Task to carry out
Return all of the data exactly as given.

Recorded information
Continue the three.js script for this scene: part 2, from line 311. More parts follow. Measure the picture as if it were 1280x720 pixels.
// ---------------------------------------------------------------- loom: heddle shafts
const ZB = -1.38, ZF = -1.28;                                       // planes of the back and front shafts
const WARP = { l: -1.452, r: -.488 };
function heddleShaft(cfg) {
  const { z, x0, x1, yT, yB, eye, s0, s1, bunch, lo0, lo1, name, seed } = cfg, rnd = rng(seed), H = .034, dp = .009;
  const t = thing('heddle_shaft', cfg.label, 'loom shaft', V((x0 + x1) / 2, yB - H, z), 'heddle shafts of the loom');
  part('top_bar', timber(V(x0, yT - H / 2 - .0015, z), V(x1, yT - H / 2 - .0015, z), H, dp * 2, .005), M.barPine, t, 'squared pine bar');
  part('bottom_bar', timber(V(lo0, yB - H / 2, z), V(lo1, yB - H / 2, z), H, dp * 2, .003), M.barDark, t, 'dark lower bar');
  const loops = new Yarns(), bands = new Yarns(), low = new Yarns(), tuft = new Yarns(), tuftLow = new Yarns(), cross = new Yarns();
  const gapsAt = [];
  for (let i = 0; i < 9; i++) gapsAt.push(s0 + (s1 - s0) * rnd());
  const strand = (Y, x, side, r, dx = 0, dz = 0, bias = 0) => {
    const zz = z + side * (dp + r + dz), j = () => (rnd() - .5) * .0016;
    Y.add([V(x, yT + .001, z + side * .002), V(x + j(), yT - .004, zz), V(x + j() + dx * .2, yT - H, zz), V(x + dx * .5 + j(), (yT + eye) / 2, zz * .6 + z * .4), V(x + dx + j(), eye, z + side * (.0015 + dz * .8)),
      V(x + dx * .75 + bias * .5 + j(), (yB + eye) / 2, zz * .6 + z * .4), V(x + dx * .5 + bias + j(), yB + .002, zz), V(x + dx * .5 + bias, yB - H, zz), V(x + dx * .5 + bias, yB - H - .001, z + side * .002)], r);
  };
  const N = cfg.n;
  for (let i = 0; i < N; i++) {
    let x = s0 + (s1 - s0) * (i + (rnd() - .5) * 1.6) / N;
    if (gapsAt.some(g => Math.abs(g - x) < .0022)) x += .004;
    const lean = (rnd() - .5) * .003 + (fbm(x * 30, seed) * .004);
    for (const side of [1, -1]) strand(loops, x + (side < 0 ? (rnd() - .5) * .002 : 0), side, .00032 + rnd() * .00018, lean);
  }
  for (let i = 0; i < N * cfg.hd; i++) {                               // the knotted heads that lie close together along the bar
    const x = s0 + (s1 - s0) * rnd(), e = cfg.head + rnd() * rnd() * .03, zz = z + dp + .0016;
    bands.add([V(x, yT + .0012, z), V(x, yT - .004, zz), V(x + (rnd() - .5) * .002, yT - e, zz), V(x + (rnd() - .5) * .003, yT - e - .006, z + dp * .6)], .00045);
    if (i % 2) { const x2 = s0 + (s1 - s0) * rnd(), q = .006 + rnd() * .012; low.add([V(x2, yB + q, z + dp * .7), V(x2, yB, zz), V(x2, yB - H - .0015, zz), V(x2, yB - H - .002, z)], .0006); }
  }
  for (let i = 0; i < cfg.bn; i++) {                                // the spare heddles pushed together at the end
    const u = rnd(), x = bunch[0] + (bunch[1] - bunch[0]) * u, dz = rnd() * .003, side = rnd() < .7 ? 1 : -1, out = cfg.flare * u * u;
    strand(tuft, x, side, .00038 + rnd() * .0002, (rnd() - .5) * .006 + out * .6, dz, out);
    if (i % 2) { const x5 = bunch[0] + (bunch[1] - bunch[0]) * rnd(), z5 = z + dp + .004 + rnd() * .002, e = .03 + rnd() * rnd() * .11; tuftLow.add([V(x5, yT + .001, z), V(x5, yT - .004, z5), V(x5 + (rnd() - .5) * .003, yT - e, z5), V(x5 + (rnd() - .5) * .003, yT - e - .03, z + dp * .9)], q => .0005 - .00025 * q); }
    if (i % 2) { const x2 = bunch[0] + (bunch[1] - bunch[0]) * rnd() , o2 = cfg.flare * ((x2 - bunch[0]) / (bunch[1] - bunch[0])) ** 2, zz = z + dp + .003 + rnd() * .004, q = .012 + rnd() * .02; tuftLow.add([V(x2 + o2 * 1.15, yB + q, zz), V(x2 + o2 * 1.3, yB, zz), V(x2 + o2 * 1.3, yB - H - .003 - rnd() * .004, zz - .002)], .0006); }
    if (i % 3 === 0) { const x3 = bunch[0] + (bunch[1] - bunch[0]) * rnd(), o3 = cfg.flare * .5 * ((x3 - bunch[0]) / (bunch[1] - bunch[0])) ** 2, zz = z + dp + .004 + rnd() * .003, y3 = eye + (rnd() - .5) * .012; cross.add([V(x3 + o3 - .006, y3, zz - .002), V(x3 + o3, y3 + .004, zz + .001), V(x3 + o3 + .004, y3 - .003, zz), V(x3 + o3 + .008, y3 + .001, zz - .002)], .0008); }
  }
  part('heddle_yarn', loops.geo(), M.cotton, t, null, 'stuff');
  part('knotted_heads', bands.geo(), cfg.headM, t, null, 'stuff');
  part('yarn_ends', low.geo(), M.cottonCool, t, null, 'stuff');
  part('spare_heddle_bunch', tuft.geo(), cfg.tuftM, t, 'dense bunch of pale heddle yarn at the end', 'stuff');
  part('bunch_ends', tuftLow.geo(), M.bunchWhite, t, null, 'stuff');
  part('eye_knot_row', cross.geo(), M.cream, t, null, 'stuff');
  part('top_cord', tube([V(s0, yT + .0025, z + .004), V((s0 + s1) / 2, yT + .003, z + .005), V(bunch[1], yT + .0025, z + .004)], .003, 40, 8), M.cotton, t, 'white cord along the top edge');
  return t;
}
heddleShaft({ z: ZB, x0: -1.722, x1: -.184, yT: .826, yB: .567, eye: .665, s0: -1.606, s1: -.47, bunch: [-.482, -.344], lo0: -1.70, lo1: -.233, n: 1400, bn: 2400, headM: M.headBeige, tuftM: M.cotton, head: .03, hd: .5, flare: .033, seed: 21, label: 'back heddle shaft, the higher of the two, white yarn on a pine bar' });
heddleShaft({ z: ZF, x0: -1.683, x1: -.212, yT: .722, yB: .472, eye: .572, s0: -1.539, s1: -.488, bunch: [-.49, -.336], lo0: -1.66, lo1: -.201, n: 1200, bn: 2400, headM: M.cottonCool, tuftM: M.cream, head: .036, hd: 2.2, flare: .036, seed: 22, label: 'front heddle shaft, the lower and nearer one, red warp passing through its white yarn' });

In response
Continue the three.js script for this scene: part 2, from line 311. More parts follow. Measure the picture as if it were 1280x720 pixels.
// ---------------------------------------------------------------- loom: heddle shafts
const ZB = -1.38, ZF = -1.28;                                       // planes of the back and front shafts
const WARP = { l: -1.452, r: -.488 };
function heddleShaft(cfg) {
  const { z, x0, x1, yT, yB, eye, s0, s1, bunch, lo0, lo1, name, seed } = cfg, rnd = rng(seed), H = .034, dp = .009;
  const t = thing('heddle_shaft', cfg.label, 'loom shaft', V((x0 + x1) / 2, yB - H, z), 'heddle shafts of the loom');
  part('top_bar', timber(V(x0, yT - H / 2 - .0015, z), V(x1, yT - H / 2 - .0015, z), H, dp * 2, .005), M.barPine, t, 'squared pine bar');
  part('bottom_bar', timber(V(lo0, yB - H / 2, z), V(lo1, yB - H / 2, z), H, dp * 2, .003), M.barDark, t, 'dark lower bar');
  const loops = new Yarns(), bands = new Yarns(), low = new Yarns(), tuft = new Yarns(), tuftLow = new Yarns(), cross = new Yarns();
  const gapsAt = [];
  for (let i = 0; i < 9; i++) gapsAt.push(s0 + (s1 - s0) * rnd());
  const strand = (Y, x, side, r, dx = 0, dz = 0, bias = 0) => {
    const zz = z + side * (dp + r + dz), j = () => (rnd() - .5) * .0016;
    Y.add([V(x, yT + .001, z + side * .002), V(x + j(), yT - .004, zz), V(x + j() + dx * .2, yT - H, zz), V(x + dx * .5 + j(), (yT + eye) / 2, zz * .6 + z * .4), V(x + dx + j(), eye, z + side * (.0015 + dz * .8)),
      V(x + dx * .75 + bias * .5 + j(), (yB + eye) / 2, zz * .6 + z * .4), V(x + dx * .5 + bias + j(), yB + .002, zz), V(x + dx * .5 + bias, yB - H, zz), V(x + dx * .5 + bias, yB - H - .001, z + side * .002)], r);
  };
  const N = cfg.n;
  for (let i = 0; i < N; i++) {
    let x = s0 + (s1 - s0) * (i + (rnd() - .5) * 1.6) / N;
    if (gapsAt.some(g => Math.abs(g - x) < .0022)) x += .004;
    const lean = (rnd() - .5) * .003 + (fbm(x * 30, seed) * .004);
    for (const side of [1, -1]) strand(loops, x + (side < 0 ? (rnd() - .5) * .002 : 0), side, .00032 + rnd() * .00018, lean);
  }
  for (let i = 0; i < N * cfg.hd; i++) {                               // the knotted heads that lie close together along the bar
    const x = s0 + (s1 - s0) * rnd(), e = cfg.head + rnd() * rnd() * .03, zz = z + dp + .0016;
    bands.add([V(x, yT + .0012, z), V(x, yT - .004, zz), V(x + (rnd() - .5) * .002, yT - e, zz), V(x + (rnd() - .5) * .003, yT - e - .006, z + dp * .6)], .00045);
    if (i % 2) { const x2 = s0 + (s1 - s0) * rnd(), q = .006 + rnd() * .012; low.add([V(x2, yB + q, z + dp * .7), V(x2, yB, zz), V(x2, yB - H - .0015, zz), V(x2, yB - H - .002, z)], .0006); }
  }
  for (let i = 0; i < cfg.bn; i++) {                                // the spare heddles pushed together at the end
    const u = rnd(), x = bunch[0] + (bunch[1] - bunch[0]) * u, dz = rnd() * .003, side = rnd() < .7 ? 1 : -1, out = cfg.flare * u * u;
    strand(tuft, x, side, .00038 + rnd() * .0002, (rnd() - .5) * .006 + out * .6, dz, out);
    if (i % 2) { const x5 = bunch[0] + (bunch[1] - bunch[0]) * rnd(), z5 = z + dp + .004 + rnd() * .002, e = .03 + rnd() * rnd() * .11; tuftLow.add([V(x5, yT + .001, z), V(x5, yT - .004, z5), V(x5 + (rnd() - .5) * .003, yT - e, z5), V(x5 + (rnd() - .5) * .003, yT - e - .03, z + dp * .9)], q => .0005 - .00025 * q); }
    if (i % 2) { const x2 = bunch[0] + (bunch[1] - bunch[0]) * rnd() , o2 = cfg.flare * ((x2 - bunch[0]) / (bunch[1] - bunch[0])) ** 2, zz = z + dp + .003 + rnd() * .004, q = .012 + rnd() * .02; tuftLow.add([V(x2 + o2 * 1.15, yB + q, zz), V(x2 + o2 * 1.3, yB, zz), V(x2 + o2 * 1.3, yB - H - .003 - rnd() * .004, zz - .002)], .0006); }
    if (i % 3 === 0) { const x3 = bunch[0] + (bunch[1] - bunch[0]) * rnd(), o3 = cfg.flare * .5 * ((x3 - bunch[0]) / (bunch[1] - bunch[0])) ** 2, zz = z + dp + .004 + rnd() * .003, y3 = eye + (rnd() - .5) * .012; cross.add([V(x3 + o3 - .006, y3, zz - .002), V(x3 + o3, y3 + .004, zz + .001), V(x3 + o3 + .004, y3 - .003, zz), V(x3 + o3 + .008, y3 + .001, zz - .002)], .0008); }
  }
  part('heddle_yarn', loops.geo(), M.cotton, t, null, 'stuff');
  part('knotted_heads', bands.geo(), cfg.headM, t, null, 'stuff');
  part('yarn_ends', low.geo(), M.cottonCool, t, null, 'stuff');
  part('spare_heddle_bunch', tuft.geo(), cfg.tuftM, t, 'dense bunch of pale heddle yarn at the end', 'stuff');
  part('bunch_ends', tuftLow.geo(), M.bunchWhite, t, null, 'stuff');
  part('eye_knot_row', cross.geo(), M.cream, t, null, 'stuff');
  part('top_cord', tube([V(s0, yT + .0025, z + .004), V((s0 + s1) / 2, yT + .003, z + .005), V(bunch[1], yT + .0025, z + .004)], .003, 40, 8), M.cotton, t, 'white cord along the top edge');
  return t;
}
heddleShaft({ z: ZB, x0: -1.722, x1: -.184, yT: .826, yB: .567, eye: .665, s0: -1.606, s1: -.47, bunch: [-.482, -.344], lo0: -1.70, lo1: -.233, n: 1400, bn: 2400, headM: M.headBeige, tuftM: M.cotton, head: .03, hd: .5, flare: .033, seed: 21, label: 'back heddle shaft, the higher of the two, white yarn on a pine bar' });
heddleShaft({ z: ZF, x0: -1.683, x1: -.212, yT: .722, yB: .472, eye: .572, s0: -1.539, s1: -.488, bunch: [-.49, -.336], lo0: -1.66, lo1: -.201, n: 1200, bn: 2400, headM: M.cottonCool, tuftM: M.cream, head: .036, hd: 2.2, flare: .036, seed: 22, label: 'front heddle shaft, the lower and nearer one, red warp passing through its white yarn' });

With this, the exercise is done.